Data extracted from a collection:
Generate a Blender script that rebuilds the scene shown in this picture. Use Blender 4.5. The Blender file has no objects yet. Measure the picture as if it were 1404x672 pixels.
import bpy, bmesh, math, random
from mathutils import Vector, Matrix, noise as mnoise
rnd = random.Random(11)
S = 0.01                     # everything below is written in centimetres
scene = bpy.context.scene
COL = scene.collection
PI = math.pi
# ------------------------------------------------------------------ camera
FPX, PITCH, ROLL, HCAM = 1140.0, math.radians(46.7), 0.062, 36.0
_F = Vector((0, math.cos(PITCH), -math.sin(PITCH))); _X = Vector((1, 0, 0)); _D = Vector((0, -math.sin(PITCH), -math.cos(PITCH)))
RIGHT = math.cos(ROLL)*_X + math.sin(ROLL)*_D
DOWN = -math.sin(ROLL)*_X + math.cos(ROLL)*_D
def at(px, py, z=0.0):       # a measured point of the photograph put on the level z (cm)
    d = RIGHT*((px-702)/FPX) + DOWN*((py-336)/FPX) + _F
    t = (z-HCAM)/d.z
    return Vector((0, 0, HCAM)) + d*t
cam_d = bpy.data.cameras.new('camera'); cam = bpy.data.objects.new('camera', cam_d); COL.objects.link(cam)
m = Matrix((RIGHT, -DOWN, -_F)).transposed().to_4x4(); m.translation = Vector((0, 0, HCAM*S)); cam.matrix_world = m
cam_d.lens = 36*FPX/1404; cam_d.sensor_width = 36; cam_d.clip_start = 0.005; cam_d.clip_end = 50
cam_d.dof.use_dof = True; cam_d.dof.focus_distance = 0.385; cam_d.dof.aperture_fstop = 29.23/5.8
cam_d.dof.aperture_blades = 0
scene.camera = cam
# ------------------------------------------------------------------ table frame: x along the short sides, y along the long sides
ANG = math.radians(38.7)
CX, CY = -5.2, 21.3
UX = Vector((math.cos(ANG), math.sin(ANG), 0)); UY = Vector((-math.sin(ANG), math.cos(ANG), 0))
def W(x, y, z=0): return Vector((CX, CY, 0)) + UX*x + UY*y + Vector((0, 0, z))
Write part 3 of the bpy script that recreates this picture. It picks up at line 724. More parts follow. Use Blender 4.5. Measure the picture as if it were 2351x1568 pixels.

**EXERCISE DETAILS**.
Repeat each of the entries above precisely as given.

**SOLUTION TO THIS EXERCISE**.
Generate a Blender script that rebuilds the scene shown in this picture. Use Blender 4.5. The Blender file has no objects yet. Measure the picture as if it were 1404x672 pixels.
import bpy, bmesh, math, random
from mathutils import Vector, Matrix, noise as mnoise
rnd = random.Random(11)
S = 0.01                     # everything below is written in centimetres
scene = bpy.context.scene
COL = scene.collection
PI = math.pi
# ------------------------------------------------------------------ camera
FPX, PITCH, ROLL, HCAM = 1140.0, math.radians(46.7), 0.062, 36.0
_F = Vector((0, math.cos(PITCH), -math.sin(PITCH))); _X = Vector((1, 0, 0)); _D = Vector((0, -math.sin(PITCH), -math.cos(PITCH)))
RIGHT = math.cos(ROLL)*_X + math.sin(ROLL)*_D
DOWN = -math.sin(ROLL)*_X + math.cos(ROLL)*_D
def at(px, py, z=0.0):       # a measured point of the photograph put on the level z (cm)
    d = RIGHT*((px-702)/FPX) + DOWN*((py-336)/FPX) + _F
    t = (z-HCAM)/d.z
    return Vector((0, 0, HCAM)) + d*t
cam_d = bpy.data.cameras.new('camera'); cam = bpy.data.objects.new('camera', cam_d); COL.objects.link(cam)
m = Matrix((RIGHT, -DOWN, -_F)).transposed().to_4x4(); m.translation = Vector((0, 0, HCAM*S)); cam.matrix_world = m
cam_d.lens = 36*FPX/1404; cam_d.sensor_width = 36; cam_d.clip_start = 0.005; cam_d.clip_end = 50
cam_d.dof.use_dof = True; cam_d.dof.focus_distance = 0.385; cam_d.dof.aperture_fstop = 29.23/5.8
cam_d.dof.aperture_blades = 0
scene.camera = cam
# ------------------------------------------------------------------ table frame: x along the short sides, y along the long sides
ANG = math.radians(38.7)
CX, CY = -5.2, 21.3
UX = Vector((math.cos(ANG), math.sin(ANG), 0)); UY = Vector((-math.sin(ANG), math.cos(ANG), 0))
def W(x, y, z=0): return Vector((CX, CY, 0)) + UX*x + UY*y + Vector((0, 0, z))
Write part 3 of the bpy script that recreates this picture. It picks up at line 724. More parts follow. Use Blender 4.5. Measure the picture as if it were 2351x1568 pixels.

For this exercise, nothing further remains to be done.